The announcement comes six months after the company announced version 5.0 of EDB PostgreSQL Distributed with high availability features that achieve 99.999% uptime. The software uses “active-active” technology across a network of independent processing nodes and replicated databases to permit organizations to apply updates and perform maintenance incrementally without taking the entire database down.
EDB PostgreSQL Distributed can be used across a global network with automatic rerouting of workloads to operational instances in case of node failure. That improves availability, performance and scalability.
Much of the distributed technology came from 2ndQuadrant Ltd., a leading PostgreSQL contributor that Enterprise DB acquired in 2020. “They had some technology we were interested in and the big part was PostgreSQL Distributed,” said Chandler Hoisington, EnterpriseDB’s chief product officer. We released on-premises but it’s a complex thing to manage yourself. While we provide help, it is still complex. Now we are able to deliver value in a simpler way.”
Scalability and resilience
The distributed architecture enables organizations to scale horizontally, a capability that was nearly impossible before EnterpriseDB released the distributed version, Hoisington said. Active-active technology enables the company to deliver a service level agreement of 99.995% uptime for multi-region clusters.

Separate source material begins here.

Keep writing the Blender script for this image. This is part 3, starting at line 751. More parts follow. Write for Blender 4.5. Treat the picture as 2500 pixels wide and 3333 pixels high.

“With BigAnimal we believe we can give you four nines and were hoping to push the boundaries even farther in the future,” Hoisington said. Users can also implement controls in multi-region clusters to replicate data selectively, a useful capability in regulatory environments that require data residency.
Active-active technology is of particular value to global organizations that need to coordinate transactions across many regions, Hoisington said. “They need the ability for a customer to be able to swipe a credit card in Mumbai and her husband swipe a card in Chennai and have both those transactions accurately recorded,” he said. “For that, you need databases in each region available for writes and reads with conflicts resolved very quickly.”
The architecture also provides for continuous disaster recovery readiness without the need for database interaction during failover and reduces access latency by balancing database loads across clusters. EnterpriseDB said its cloud version is capable of supporting cloud-native applications that process hundreds of thousands of transactions per second.
“It also helps with maintenance,” Hoisington said. “We can do things like rebuild indexes and eventually perform zero-downtime upgrades because you have multiple servers in the cluster that you can take offline and route traffic to all the others.”
The company expects to offer users the ability to deploy to production on a server-by-server basis, which is “something you can’t do with the standard architecture in Postgres,” he said.
PostgreSQL, whose logo is an elephant, was voted the most admired database among the 32 candidates measured in Stack Overflow’s 2023 Developer Survey. More than 70% of the nearly 76,000 respondents said they used PostgreSQL last year and intend to continue using it.
Subscription pricing is on a consumption basis. EnterpriseDB publishes its pricing schedule on its website.